A RECKLESS driver who ran over a cricket player before fleeing from the scene has been jailed. 

Mohammed Khan crushed Ayyub Umar’s leg while he was keeping wicket during a game of street cricket, before stopping his car, looking back at the man lying in the street and taking off. 

Burnley Crown Court heard how this event acted as a catalyst for Khan, who then embarked on a six-week-period of driving offences. 

Between August and October of 2017, Khan was found to have perverted the course of justice by giving officers fake licence details, led a patrol car on a chase around Burnley town centre and run over Mr Umar’s leg. 

Speaking about the first offence, prosecutor Stephen Parker said: “The defendant’s driving in this case was reckless, after he hit Mr Umar, he carried on driving. 

“He accepts that there was a game of cricket going on in the street, but rather than alert the players to his presence, he tried to drive around them. The complainant stepped back into the path of Mr Khan’s vehicle and was knocked to the ground.

“He did not stop and he continued to drive, regardless of the fact that Mr Umar’s leg was under the car.

“The consequence of Mr Khan hitting him was the breaking of his leg.”

It was heard how Mr Umar did not know Khan, but recognised him from seeing him around and was able to tell police about his whereabouts. When officers later visited his home they found the car, a Honda Civic, hidden in a garage near his home address.

They also recovered £635 cash from inside his home. 

A number of weeks later, a patrolling police car tried to pull Khan over after he was spotted driving a Volkswagen Golf in Burnley town centre.

But rather than stop, Khan led police on a chase around the centre. 

Mr Parker said: “When he was asked to stop the vehicle, he began to drive in a dangerous manner. 
“Police recall the defendant reaching speeds of up to 40mph on Hammerton Street, which is one-way, and mounting the pavement with all four wheels. It was at this stage that police deemed the chase too dangerous and abandoned the pursuit.”

Khan only stopped when he crashed the car into a wall near Burnley College, with witnesses describing him as missing a group of college students by a matter of inches as he zoomed past. 

He once again fled from the scene, this time on foot.

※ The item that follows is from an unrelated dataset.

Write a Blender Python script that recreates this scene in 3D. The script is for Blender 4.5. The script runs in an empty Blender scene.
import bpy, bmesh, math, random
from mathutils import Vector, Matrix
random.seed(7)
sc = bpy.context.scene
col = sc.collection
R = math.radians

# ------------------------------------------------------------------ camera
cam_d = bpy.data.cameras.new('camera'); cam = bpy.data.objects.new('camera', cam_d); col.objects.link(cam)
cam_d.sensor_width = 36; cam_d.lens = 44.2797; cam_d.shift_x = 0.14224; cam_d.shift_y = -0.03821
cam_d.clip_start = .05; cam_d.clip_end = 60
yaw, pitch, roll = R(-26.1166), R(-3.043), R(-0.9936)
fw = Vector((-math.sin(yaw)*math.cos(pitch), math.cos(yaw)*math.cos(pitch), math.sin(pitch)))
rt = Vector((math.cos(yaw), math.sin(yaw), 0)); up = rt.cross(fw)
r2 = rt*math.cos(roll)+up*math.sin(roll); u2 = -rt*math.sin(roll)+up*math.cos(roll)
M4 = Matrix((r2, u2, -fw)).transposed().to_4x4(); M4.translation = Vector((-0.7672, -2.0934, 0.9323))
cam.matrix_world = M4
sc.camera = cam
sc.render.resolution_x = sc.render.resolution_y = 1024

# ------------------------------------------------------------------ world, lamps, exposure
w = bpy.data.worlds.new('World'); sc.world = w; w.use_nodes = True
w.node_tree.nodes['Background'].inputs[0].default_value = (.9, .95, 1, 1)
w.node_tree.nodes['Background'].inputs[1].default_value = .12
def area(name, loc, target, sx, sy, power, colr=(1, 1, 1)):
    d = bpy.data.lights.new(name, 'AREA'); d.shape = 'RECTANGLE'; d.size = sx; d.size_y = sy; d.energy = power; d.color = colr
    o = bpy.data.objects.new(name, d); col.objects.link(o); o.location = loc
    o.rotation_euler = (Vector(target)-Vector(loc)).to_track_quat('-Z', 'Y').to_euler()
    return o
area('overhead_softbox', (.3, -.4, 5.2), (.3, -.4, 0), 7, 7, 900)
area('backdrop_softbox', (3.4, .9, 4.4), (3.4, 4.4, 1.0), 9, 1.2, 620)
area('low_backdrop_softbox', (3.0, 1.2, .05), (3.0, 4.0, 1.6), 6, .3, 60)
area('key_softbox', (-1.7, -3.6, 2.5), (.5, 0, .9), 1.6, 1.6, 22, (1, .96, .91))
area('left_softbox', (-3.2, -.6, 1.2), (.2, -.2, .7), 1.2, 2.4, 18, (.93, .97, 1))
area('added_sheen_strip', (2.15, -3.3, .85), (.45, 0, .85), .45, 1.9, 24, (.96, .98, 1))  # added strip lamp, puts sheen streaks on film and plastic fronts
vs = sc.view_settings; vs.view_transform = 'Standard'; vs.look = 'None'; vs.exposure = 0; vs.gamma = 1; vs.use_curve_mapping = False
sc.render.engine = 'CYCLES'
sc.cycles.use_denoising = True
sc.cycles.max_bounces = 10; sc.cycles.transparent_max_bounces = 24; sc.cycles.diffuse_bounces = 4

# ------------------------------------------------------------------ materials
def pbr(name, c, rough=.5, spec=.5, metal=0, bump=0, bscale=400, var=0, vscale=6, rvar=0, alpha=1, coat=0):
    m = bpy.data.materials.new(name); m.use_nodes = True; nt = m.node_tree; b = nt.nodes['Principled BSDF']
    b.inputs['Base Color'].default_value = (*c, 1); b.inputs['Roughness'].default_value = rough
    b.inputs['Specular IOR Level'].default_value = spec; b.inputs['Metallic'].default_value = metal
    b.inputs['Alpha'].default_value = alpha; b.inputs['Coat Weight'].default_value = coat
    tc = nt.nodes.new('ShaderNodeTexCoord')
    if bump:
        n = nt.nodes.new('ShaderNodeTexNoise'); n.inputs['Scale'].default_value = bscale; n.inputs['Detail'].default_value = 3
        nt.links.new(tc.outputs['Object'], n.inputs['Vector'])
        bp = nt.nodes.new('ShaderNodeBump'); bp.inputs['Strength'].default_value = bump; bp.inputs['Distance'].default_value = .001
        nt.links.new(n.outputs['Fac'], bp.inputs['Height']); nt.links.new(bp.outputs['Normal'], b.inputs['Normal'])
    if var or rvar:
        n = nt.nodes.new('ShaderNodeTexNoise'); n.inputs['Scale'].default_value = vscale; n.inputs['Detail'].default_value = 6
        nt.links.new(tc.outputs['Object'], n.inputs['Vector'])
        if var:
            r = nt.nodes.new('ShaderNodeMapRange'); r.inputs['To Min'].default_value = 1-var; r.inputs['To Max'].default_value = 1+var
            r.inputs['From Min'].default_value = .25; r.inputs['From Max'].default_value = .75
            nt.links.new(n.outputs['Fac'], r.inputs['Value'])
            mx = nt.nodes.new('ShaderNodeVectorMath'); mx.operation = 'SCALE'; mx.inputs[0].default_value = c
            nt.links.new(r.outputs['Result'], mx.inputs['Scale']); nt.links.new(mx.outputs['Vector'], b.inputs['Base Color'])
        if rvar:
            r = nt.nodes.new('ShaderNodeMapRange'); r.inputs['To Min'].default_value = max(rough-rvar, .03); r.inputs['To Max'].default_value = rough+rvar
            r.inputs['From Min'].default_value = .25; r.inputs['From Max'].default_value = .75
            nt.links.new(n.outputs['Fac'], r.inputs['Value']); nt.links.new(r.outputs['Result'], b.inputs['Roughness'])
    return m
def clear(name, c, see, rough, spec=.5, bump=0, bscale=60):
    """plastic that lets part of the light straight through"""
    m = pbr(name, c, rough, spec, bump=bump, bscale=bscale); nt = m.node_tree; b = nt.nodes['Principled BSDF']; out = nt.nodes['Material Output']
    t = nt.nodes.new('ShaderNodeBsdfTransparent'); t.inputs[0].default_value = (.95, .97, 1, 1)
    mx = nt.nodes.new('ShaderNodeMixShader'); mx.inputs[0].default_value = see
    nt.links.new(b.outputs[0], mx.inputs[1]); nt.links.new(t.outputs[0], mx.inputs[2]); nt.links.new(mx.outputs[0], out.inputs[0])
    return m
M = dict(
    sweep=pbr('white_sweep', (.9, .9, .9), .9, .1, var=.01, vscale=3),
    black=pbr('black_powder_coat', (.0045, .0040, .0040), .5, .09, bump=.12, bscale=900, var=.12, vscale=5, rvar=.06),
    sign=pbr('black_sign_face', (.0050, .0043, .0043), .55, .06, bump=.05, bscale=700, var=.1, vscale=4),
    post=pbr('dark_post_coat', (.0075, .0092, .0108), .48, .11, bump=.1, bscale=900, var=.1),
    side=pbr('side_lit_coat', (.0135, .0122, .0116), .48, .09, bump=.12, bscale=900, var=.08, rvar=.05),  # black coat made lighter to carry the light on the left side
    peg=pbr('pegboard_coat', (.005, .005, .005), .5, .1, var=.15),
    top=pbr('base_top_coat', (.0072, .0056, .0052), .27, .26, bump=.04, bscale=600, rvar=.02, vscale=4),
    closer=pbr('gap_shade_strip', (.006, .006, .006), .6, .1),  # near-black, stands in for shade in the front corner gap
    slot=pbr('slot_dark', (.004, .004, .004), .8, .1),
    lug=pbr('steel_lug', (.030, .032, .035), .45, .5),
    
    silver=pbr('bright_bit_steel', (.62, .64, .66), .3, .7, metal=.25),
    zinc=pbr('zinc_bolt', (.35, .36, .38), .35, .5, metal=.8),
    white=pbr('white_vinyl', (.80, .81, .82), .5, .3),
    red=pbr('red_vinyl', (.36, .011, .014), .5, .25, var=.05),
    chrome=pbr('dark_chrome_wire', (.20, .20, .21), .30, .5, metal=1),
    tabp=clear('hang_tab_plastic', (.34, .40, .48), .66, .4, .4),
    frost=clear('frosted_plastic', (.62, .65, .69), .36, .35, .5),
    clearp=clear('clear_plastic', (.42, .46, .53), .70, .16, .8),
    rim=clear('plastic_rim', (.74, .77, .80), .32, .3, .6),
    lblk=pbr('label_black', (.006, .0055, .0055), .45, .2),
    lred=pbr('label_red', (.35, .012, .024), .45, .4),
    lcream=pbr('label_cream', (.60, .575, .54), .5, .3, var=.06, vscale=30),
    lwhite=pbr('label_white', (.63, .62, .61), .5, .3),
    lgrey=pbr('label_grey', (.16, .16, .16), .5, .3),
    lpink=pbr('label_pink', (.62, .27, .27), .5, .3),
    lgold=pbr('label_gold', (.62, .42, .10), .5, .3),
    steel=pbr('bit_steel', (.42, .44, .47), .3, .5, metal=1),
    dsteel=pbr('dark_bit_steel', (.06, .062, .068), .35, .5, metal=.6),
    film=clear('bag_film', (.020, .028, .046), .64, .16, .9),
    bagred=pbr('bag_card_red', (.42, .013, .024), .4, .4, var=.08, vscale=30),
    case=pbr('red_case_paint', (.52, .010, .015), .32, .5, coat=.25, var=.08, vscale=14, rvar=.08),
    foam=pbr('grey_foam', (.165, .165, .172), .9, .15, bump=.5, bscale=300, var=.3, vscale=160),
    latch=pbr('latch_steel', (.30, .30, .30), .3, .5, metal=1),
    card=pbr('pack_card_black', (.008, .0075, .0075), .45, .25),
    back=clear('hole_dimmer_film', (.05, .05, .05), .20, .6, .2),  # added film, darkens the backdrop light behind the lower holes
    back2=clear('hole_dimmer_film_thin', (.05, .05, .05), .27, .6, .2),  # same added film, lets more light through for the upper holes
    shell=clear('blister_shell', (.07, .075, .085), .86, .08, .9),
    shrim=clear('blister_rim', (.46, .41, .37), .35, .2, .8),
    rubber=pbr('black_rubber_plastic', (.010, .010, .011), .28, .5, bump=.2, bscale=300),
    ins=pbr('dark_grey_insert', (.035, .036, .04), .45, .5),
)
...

Just six days later, Khan was stopped by police again. He pulled over in the Mercedes he was driving and gave officers his brother’s name and address instead of his own when they asked for licence details. 

It was only a number of weeks later when his brother received a letter through the door that Khan was foiled, and forced to own up.

Defending Khan, Mark Stewart said: “This is a defendant who has been lightly convicted for 28. He only has one previous driving conviction and one previous charge of assault.

“He has worked the majority of his adult life, and character references describe him as a good man. He also spends a lot of time caring for his mother.

“His local MEP and councillor have written references for him, and they describe Mr Khan as a man of integrity and honour.
“He has not committed any further offences since October 2017.”

Sentencing Khan to two years’ imprisonment, Judge Andrew Woolman said: “You are 28 years old, you are not a teenager any more.

“I do bear in mind that all of these offences were committed suddenly, but I have come to the conclusion that you must be jailed for these offences.”

Khan was jailed after pleading guilty to one count of dangerous driving, one count of driving without due care and attention, one count of grievous bodily harm, one count of driving while uninsured and one count of perverting the course of justice. 

He was also disqualified from driving, and the £635 seized by officers from his home will be given to Mr Umar as compensation.